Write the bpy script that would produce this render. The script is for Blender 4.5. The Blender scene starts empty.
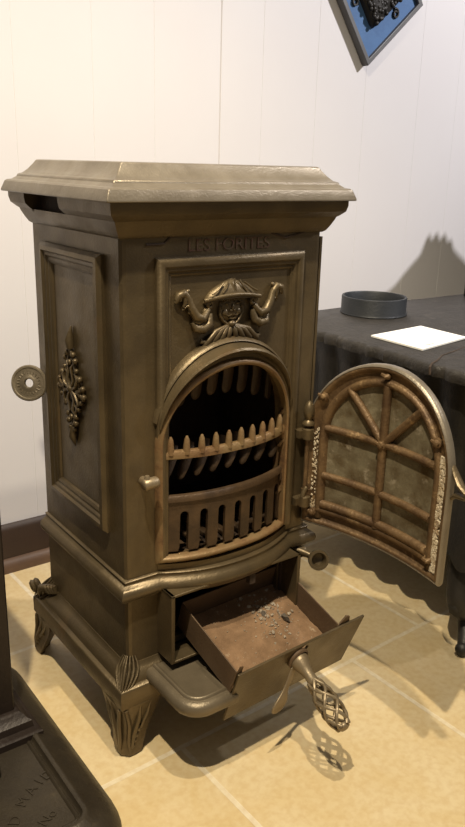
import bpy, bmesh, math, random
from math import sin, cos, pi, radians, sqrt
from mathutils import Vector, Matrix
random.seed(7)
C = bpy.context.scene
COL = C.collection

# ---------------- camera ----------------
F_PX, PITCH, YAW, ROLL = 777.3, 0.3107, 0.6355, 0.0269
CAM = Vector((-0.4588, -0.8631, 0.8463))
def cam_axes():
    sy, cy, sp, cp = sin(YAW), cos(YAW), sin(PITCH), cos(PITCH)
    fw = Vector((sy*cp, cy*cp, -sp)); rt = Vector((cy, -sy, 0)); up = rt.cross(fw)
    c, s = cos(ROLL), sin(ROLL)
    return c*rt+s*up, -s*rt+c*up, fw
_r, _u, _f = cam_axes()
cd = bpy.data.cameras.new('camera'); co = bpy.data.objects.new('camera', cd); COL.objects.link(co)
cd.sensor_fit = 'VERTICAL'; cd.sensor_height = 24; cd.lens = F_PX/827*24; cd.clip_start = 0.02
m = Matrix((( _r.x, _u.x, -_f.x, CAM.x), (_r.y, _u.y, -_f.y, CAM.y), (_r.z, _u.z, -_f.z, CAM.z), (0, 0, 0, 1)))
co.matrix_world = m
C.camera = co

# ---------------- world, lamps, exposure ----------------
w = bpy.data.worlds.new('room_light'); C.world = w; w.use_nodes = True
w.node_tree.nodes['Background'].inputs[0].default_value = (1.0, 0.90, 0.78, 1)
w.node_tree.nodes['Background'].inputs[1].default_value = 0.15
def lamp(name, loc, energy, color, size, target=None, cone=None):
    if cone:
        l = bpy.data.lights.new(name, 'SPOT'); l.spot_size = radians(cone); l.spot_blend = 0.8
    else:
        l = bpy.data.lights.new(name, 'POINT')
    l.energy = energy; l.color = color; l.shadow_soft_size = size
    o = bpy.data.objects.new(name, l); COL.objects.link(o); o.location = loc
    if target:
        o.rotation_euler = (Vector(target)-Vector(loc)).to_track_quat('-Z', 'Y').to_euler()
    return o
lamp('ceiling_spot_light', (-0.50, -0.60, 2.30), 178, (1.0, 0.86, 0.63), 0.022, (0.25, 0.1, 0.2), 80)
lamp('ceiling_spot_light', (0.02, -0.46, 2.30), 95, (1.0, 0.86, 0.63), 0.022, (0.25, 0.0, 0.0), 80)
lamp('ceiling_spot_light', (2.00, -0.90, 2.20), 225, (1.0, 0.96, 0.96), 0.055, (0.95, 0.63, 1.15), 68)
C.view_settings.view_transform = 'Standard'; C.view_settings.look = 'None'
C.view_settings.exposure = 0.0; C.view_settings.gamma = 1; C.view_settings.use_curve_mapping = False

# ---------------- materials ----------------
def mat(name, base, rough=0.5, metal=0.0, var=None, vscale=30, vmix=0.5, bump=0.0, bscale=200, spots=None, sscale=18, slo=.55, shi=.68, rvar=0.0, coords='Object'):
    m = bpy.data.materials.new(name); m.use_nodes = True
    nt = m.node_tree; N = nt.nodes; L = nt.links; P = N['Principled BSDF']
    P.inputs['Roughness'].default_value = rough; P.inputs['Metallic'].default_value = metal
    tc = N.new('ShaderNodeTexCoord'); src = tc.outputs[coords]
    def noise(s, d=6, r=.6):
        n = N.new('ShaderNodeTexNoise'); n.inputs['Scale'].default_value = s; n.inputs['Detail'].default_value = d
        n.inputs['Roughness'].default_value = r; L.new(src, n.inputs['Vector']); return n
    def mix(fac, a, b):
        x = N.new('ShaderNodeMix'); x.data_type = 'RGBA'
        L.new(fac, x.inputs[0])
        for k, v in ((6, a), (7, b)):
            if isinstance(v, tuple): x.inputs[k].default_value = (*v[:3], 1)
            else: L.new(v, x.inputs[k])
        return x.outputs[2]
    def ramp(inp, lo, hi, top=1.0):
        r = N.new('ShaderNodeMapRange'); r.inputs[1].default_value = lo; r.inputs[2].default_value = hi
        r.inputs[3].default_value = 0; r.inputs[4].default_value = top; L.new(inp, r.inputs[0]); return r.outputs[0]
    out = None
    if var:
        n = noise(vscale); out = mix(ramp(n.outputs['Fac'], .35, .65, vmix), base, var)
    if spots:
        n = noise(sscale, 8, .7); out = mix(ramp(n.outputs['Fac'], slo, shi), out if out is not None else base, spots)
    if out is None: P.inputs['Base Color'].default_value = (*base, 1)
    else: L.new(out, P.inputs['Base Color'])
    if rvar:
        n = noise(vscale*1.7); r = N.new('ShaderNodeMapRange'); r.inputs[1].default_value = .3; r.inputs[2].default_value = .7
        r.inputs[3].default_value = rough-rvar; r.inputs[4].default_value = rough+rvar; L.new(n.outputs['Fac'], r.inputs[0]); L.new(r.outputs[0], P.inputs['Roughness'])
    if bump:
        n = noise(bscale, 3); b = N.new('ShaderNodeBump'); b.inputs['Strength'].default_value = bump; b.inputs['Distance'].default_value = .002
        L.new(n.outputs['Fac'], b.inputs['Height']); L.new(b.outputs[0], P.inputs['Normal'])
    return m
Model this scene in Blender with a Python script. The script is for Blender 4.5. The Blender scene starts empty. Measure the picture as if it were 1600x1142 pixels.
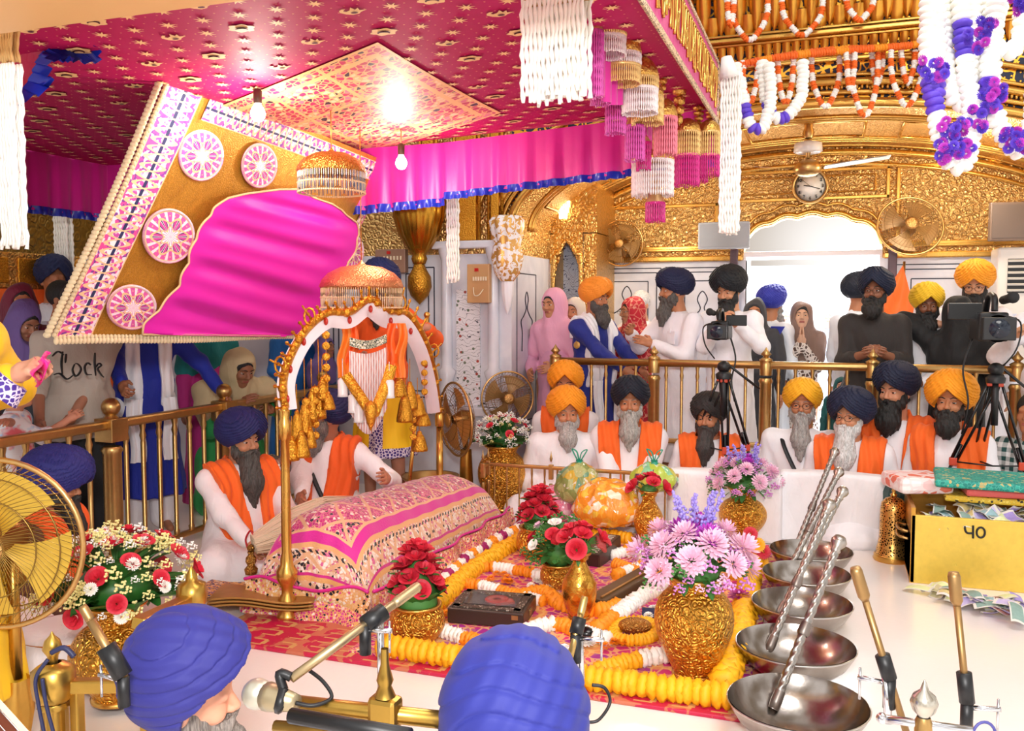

- **Exercise brief**
The entries above are to be returned exactly, without their pictures.

- **Task answer**
Write the bpy script that would produce this render. The script is for Blender 4.5. The Blender scene starts empty.
import bpy, bmesh, math, random
from math import sin, cos, pi, radians, sqrt
from mathutils import Vector, Matrix
random.seed(7)
C = bpy.context.scene
COL = C.collection

# ---------------- camera ----------------
F_PX, PITCH, YAW, ROLL = 777.3, 0.3107, 0.6355, 0.0269
CAM = Vector((-0.4588, -0.8631, 0.8463))
def cam_axes():
    sy, cy, sp, cp = sin(YAW), cos(YAW), sin(PITCH), cos(PITCH)
    fw = Vector((sy*cp, cy*cp, -sp)); rt = Vector((cy, -sy, 0)); up = rt.cross(fw)
    c, s = cos(ROLL), sin(ROLL)
    return c*rt+s*up, -s*rt+c*up, fw
_r, _u, _f = cam_axes()
cd = bpy.data.cameras.new('camera'); co = bpy.data.objects.new('camera', cd); COL.objects.link(co)
cd.sensor_fit = 'VERTICAL'; cd.sensor_height = 24; cd.lens = F_PX/827*24; cd.clip_start = 0.02
m = Matrix((( _r.x, _u.x, -_f.x, CAM.x), (_r.y, _u.y, -_f.y, CAM.y), (_r.z, _u.z, -_f.z, CAM.z), (0, 0, 0, 1)))
co.matrix_world = m
C.camera = co

# ---------------- world, lamps, exposure ----------------
w = bpy.data.worlds.new('room_light'); C.world = w; w.use_nodes = True
w.node_tree.nodes['Background'].inputs[0].default_value = (1.0, 0.90, 0.78, 1)
w.node_tree.nodes['Background'].inputs[1].default_value = 0.15
def lamp(name, loc, energy, color, size, target=None, cone=None):
    if cone:
        l = bpy.data.lights.new(name, 'SPOT'); l.spot_size = radians(cone); l.spot_blend = 0.8
    else:
        l = bpy.data.lights.new(name, 'POINT')
    l.energy = energy; l.color = color; l.shadow_soft_size = size
    o = bpy.data.objects.new(name, l); COL.objects.link(o); o.location = loc
    if target:
        o.rotation_euler = (Vector(target)-Vector(loc)).to_track_quat('-Z', 'Y').to_euler()
    return o
lamp('ceiling_spot_light', (-0.50, -0.60, 2.30), 178, (1.0, 0.86, 0.63), 0.022, (0.25, 0.1, 0.2), 80)
lamp('ceiling_spot_light', (0.02, -0.46, 2.30), 95, (1.0, 0.86, 0.63), 0.022, (0.25, 0.0, 0.0), 80)
lamp('ceiling_spot_light', (2.00, -0.90, 2.20), 225, (1.0, 0.96, 0.96), 0.055, (0.95, 0.63, 1.15), 68)
C.view_settings.view_transform = 'Standard'; C.view_settings.look = 'None'
C.view_settings.exposure = 0.0; C.view_settings.gamma = 1; C.view_settings.use_curve_mapping = False

# ---------------- materials ----------------
def mat(name, base, rough=0.5, metal=0.0, var=None, vscale=30, vmix=0.5, bump=0.0, bscale=200, spots=None, sscale=18, slo=.55, shi=.68, rvar=0.0, coords='Object'):
    m = bpy.data.materials.new(name); m.use_nodes = True
    nt = m.node_tree; N = nt.nodes; L = nt.links; P = N['Principled BSDF']
    P.inputs['Roughness'].default_value = rough; P.inputs['Metallic'].default_value = metal
    tc = N.new('ShaderNodeTexCoord'); src = tc.outputs[coords]
    def noise(s, d=6, r=.6):
        n = N.new('ShaderNodeTexNoise'); n.inputs['Scale'].default_value = s; n.inputs['Detail'].default_value = d
        n.inputs['Roughness'].default_value = r; L.new(src, n.inputs['Vector']); return n
    def mix(fac, a, b):
        x = N.new('ShaderNodeMix'); x.data_type = 'RGBA'
        L.new(fac, x.inputs[0])
        for k, v in ((6, a), (7, b)):
            if isinstance(v, tuple): x.inputs[k].default_value = (*v[:3], 1)
            else: L.new(v, x.inputs[k])
        return x.outputs[2]
    def ramp(inp, lo, hi, top=1.0):
        r = N.new('ShaderNodeMapRange'); r.inputs[1].default_value = lo; r.inputs[2].default_value = hi
        r.inputs[3].default_value = 0; r.inputs[4].default_value = top; L.new(inp, r.inputs[0]); return r.outputs[0]
    out = None
    if var:
        n = noise(vscale); out = mix(ramp(n.outputs['Fac'], .35, .65, vmix), base, var)
    if spots:
        n = noise(sscale, 8, .7); out = mix(ramp(n.outputs['Fac'], slo, shi), out if out is not None else base, spots)
    if out is None: P.inputs['Base Color'].default_value = (*base, 1)
    else: L.new(out, P.inputs['Base Color'])
    if rvar:
        n = noise(vscale*1.7); r = N.new('ShaderNodeMapRange'); r.inputs[1].default_value = .3; r.inputs[2].default_value = .7
        r.inputs[3].default_value = rough-rvar; r.inputs[4].default_value = rough+rvar; L.new(n.outputs['Fac'], r.inputs[0]); L.new(r.outputs[0], P.inputs['Roughness'])
    if bump:
        n = noise(bscale, 3); b = N.new('ShaderNodeBump'); b.inputs['Strength'].default_value = bump; b.inputs['Distance'].default_value = .002
        L.new(n.outputs['Fac'], b.inputs['Height']); L.new(b.outputs[0], P.inputs['Normal'])
    return m
Model this scene in Blender with a Python script. The script is for Blender 4.5. The Blender scene starts empty. Measure the picture as if it were 1600x1142 pixels.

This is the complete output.